I remember fondly, while working (for a department that will go unnamed) at Columbia, one of my co-workers approached me and whispered with urgency, “I need to tell you something.” Later, when we rendezvoused by the water cooler he broke the devastating news to me that one of our co-workers, “votes Republican.” Initially, I was shocked, not because someone besides myself was a Republican at Columbia, but because I had been very vocal about my views around campus and the department and figured this colleague of mine knew my political views. Yet, it’s as if he couldn’t even fathom that I could be a Republican, despite the fact that the free market and small[er] government values I espoused could only mean one thing about my political leanings. By the way, the co-worker he was referring to is as unlikely to vote Republican as Donald Trump is to appoint Debbie Wasserman Schultz to his cabinet. She simply said something that broke from the liberal talking points, thus, she was a Republican. “Republican” itself is the bad word, and whatever it means, one is bad for being one. No other thought, or explanation is needed.
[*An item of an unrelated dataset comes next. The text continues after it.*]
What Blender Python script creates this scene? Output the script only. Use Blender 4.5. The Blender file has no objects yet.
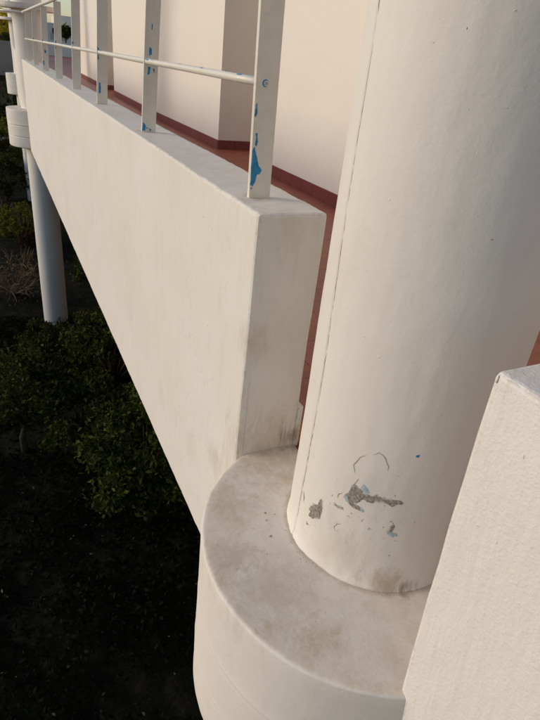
import bpy, bmesh, math, random
import numpy as np
from mathutils import Vector, Matrix, noise
S = bpy.context.scene
COL = S.collection
RAD = math.radians
random.seed(7); rng = np.random.default_rng(7)

# ------------------------------------------------------------------ camera
cam = bpy.data.cameras.new('camera'); cam_o = bpy.data.objects.new('camera', cam); COL.objects.link(cam_o)
cam.sensor_fit = 'VERTICAL'; cam.sensor_height = 24.0; cam.lens = 541.4 / 720 * 24.0
cam.clip_start = 0.02; cam.clip_end = 3000
M = Matrix(((-0.41830377, 0.47274056, -0.77558902), (-0.90263043, -0.12103453, 0.41304836), (0.10139166, 0.87284993, 0.47733921)))
cam_o.matrix_world = M.to_4x4(); S.camera = cam_o
# ------------------------------------------------------------------ sky and sun
SUN_AZ, SUN_EL = 68.0, 19.0         # azimuth from +X towards +Y
W = bpy.data.worlds.new('World'); S.world = W; W.use_nodes = True
nt = W.node_tree; bg = nt.nodes['Background']; sky = nt.nodes.new('ShaderNodeTexSky')
sky.sky_type = 'NISHITA'; sky.sun_disc = False; sky.sun_elevation = RAD(SUN_EL); sky.sun_rotation = RAD(90 - SUN_AZ)
sky.dust_density = 1.0; sky.air_density = 1.0; sky.ozone_density = 1.0
nt.links.new(sky.outputs[0], bg.inputs[0]); bg.inputs[1].default_value = 0.097
sl = bpy.data.lights.new('sun', 'SUN'); sl.energy = 1.12; sl.angle = RAD(26); sl.color = (1.0, 0.875, 0.755)
so = bpy.data.objects.new('sun', sl); COL.objects.link(so)
sd = Vector((math.cos(RAD(SUN_EL)) * math.cos(RAD(SUN_AZ)), math.cos(RAD(SUN_EL)) * math.sin(RAD(SUN_AZ)), math.sin(RAD(SUN_EL))))
so.rotation_euler = sd.to_track_quat('Z', 'Y').to_euler()
S.view_settings.view_transform = 'Standard'; S.view_settings.look = 'None'
S.view_settings.gamma = 1.0; S.view_settings.exposure = 0.42

# ------------------------------------------------------------------ helpers
def tag(o, label=None, cat=None, group=None, kind=None):
    if label: o['label'] = label
    if cat: o['category'] = cat
    if group: o['group'] = group
    if kind: o['kind'] = kind
    return o
def empty(name, loc=(0, 0, 0), rz=0.0):
    o = bpy.data.objects.new(name, None); COL.objects.link(o); o.location = loc; o.rotation_euler = (0, 0, rz)
    o.empty_display_size = 0.2
    return o
def link(name, me, mat, parent=None, smooth=False):
    if mat is not None and len(me.materials) == 0: me.materials.append(mat)
    if smooth: me.polygons.foreach_set('use_smooth', [True] * len(me.polygons))
    o = bpy.data.objects.new(name, me); COL.objects.link(o)
    if parent: o.parent = parent
    return o
def from_bm(name, bm, mat, parent=None, smooth=False, normals=True):
    if normals: bmesh.ops.recalc_face_normals(bm, faces=bm.faces)
    me = bpy.data.meshes.new(name); bm.to_mesh(me); bm.free()
    return link(name, me, mat, parent, smooth)
def from_py(name, v, f, mat, parent=None, smooth=False):
    me = bpy.data.meshes.new(name); me.from_pydata(v, [], f); me.update()
    return link(name, me, mat, parent, smooth)
def box(bm, a, b, bev=0.0, seg=2):
    r = bmesh.ops.create_cube(bm, size=1.0)
    for v in r['verts']:
        v.co = Vector([(a[i] + b[i]) / 2 + v.co[i] * (b[i] - a[i]) for i in range(3)])
    if bev:
        es = list({e for v in r['verts'] for e in v.link_edges})
        bmesh.ops.bevel(bm, geom=es, offset=bev, segments=seg, affect='EDGES', profile=0.6)
def tube(bm, pts, rad, n=10, cap=True):
    rings = []; prev = None
    for i, p in enumerate(pts):
        p = Vector(p)
        d = (Vector(pts[min(i + 1, len(pts) - 1)]) - Vector(pts[max(i - 1, 0)])).normalized()
        if prev is None:
            u = d.orthogonal().normalized()
        else:
            u = (prev - d * prev.dot(d)).normalized()
        prev = u; w = d.cross(u); r = rad[i] if isinstance(rad, (list, tuple)) else rad
        rings.append([bm.verts.new(p + (u * math.cos(2 * math.pi * k / n) + w * math.sin(2 * math.pi * k / n)) * r) for k in range(n)])
    for a, b in zip(rings, rings[1:]):
        for k in range(n): bm.faces.new((a[k], a[(k + 1) % n], b[(k + 1) % n], b[k]))
    if cap:
        bm.faces.new(rings[0][::-1]); bm.faces.new(rings[-1])

# ------------------------------------------------------------------ materials
def new_mat(name, rough=0.7, spec=0.3):
    m = bpy.data.materials.new(name); m.use_nodes = True
    b = m.node_tree.nodes['Principled BSDF']; b.inputs['Roughness'].default_value = rough
    b.inputs['Specular IOR Level'].default_value = spec
    return m, m.node_tree, b
def nz(t, scale, detail=4, rough=0.55, vec=None, dist=0.0):
    n = t.nodes.new('ShaderNodeTexNoise'); n.inputs['Scale'].default_value = scale; n.inputs['Detail'].default_value = detail
    n.inputs['Roughness'].default_value = rough; n.inputs['Distortion'].default_value = dist
    if vec is not None: t.links.new(vec, n.inputs['Vector'])
    return n.outputs['Fac']
def ramp(t, fac, stops):
    r = t.nodes.new('ShaderNodeValToRGB'); e = r.color_ramp.elements
    while len(e) < len(stops): e.new(0.5)
    for el, (p, c) in zip(e, stops):
        el.position = p; el.color = (c if isinstance(c, tuple) else (c, c, c)) + (1,)
    t.links.new(fac, r.inputs[0]); return r.outputs[0]
def mix(t, fac, a, b, mode='MIX'):
    m = t.nodes.new('ShaderNodeMix'); m.data_type = 'RGBA'; m.blend_type = mode
    for sock, v in ((m.inputs[0], fac), (m.inputs[6], a), (m.inputs[7], b)):
        if isinstance(v, (int, float)): sock.default_value = v
        elif isinstance(v, tuple): sock.default_value = v + (1,)
        else: t.links.new(v, sock)
    return m.outputs[2]
def mth(t, op, a, b=0.0, clamp=False):
    m = t.nodes.new('ShaderNodeMath'); m.operation = op; m.use_clamp = clamp
    for s, v in zip(m.inputs, (a, b)):
        if isinstance(v, (int, float)): s.default_value = v
        else: t.links.new(v, s)
    return m.outputs[0]
def coords(t, kind='Object', scale=(1, 1, 1)):
    c = t.nodes.new('ShaderNodeTexCoord'); mp = t.nodes.new('ShaderNodeMapping'); mp.inputs['Scale'].default_value = scale
    t.links.new(c.outputs[kind], mp.inputs['Vector']); return mp.outputs['Vector']
def geo_pos(t, scale=(1, 1, 1)):
    g = t.nodes.new('ShaderNodeNewGeometry'); mp = t.nodes.new('ShaderNodeMapping'); mp.inputs['Scale'].default_value = scale
    t.links.new(g.outputs['Position'], mp.inputs['Vector']); return mp.outputs['Vector'], g
def bump(t, b, terms):
    last = None
    for h, dist, st in terms:
        n = t.nodes.new('ShaderNodeBump'); n.inputs['Distance'].default_value = dist; n.inputs['Strength'].default_value = st
        t.links.new(h, n.inputs['Height'])
        if last is not None: t.links.new(last, n.inputs['Normal'])
        last = n.outputs[0]
    t.links.new(last, b.inputs['Normal'])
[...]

That wasn’t the only hostility towards Republicans I found in the department. One co-worker informed me that there was something wrong with me for supporting Donald Trump, without even inquiring as to why I could hold such a leaning. Another once asked me, “Are you a Democrat or Republican?” I responded in kind with, “Republican.” Her answer? With eyes rolling: “Yeah, I thought so, you just seemed like it.” She has never asked for my views or investigated further into how I form my political perspective. Though, she did once ask me what my opinion on Columbus Day is, to which before I could answer, another co-worker interrupted with, “No one cares what you think, you’re a white male.” This was of course, intellectual discourse at its best.

Throughout a normal school day, I would see teachers, students, and co-workers high-five each other over their ultra-creative insults directed at Trump voters. Over the past year, hardly a day went by without some professor or TA cracking a joke in or out of class about the stupidity of Trump and his supporters. An explanation or justification for such belittling of Trump’s supporters, was of course, always lacking. Some of the “smartest” people at Columbia engaged in such behavior, and refused to even acknowledge that there could be someone on campus of a different mindset. When I did reveal for who I’ll vote for come November to teachers or fellow students, their shocked and triggered faces contorted into shapes. I lost many chances for personal relationships with professors and students this way.

Looking back on my time at college, I didn’t make many political allies, but I kept true to my principles and values, and that’s more than I can say for many of my friends who entered Columbia with right-leaning political views, a large percentage of whom now revel in the attention and affection one receives in the academic community for voting democrat and shouting liberal platitudes.

At Columbia you either die a conservative or live long enough to see yourself become a liberal.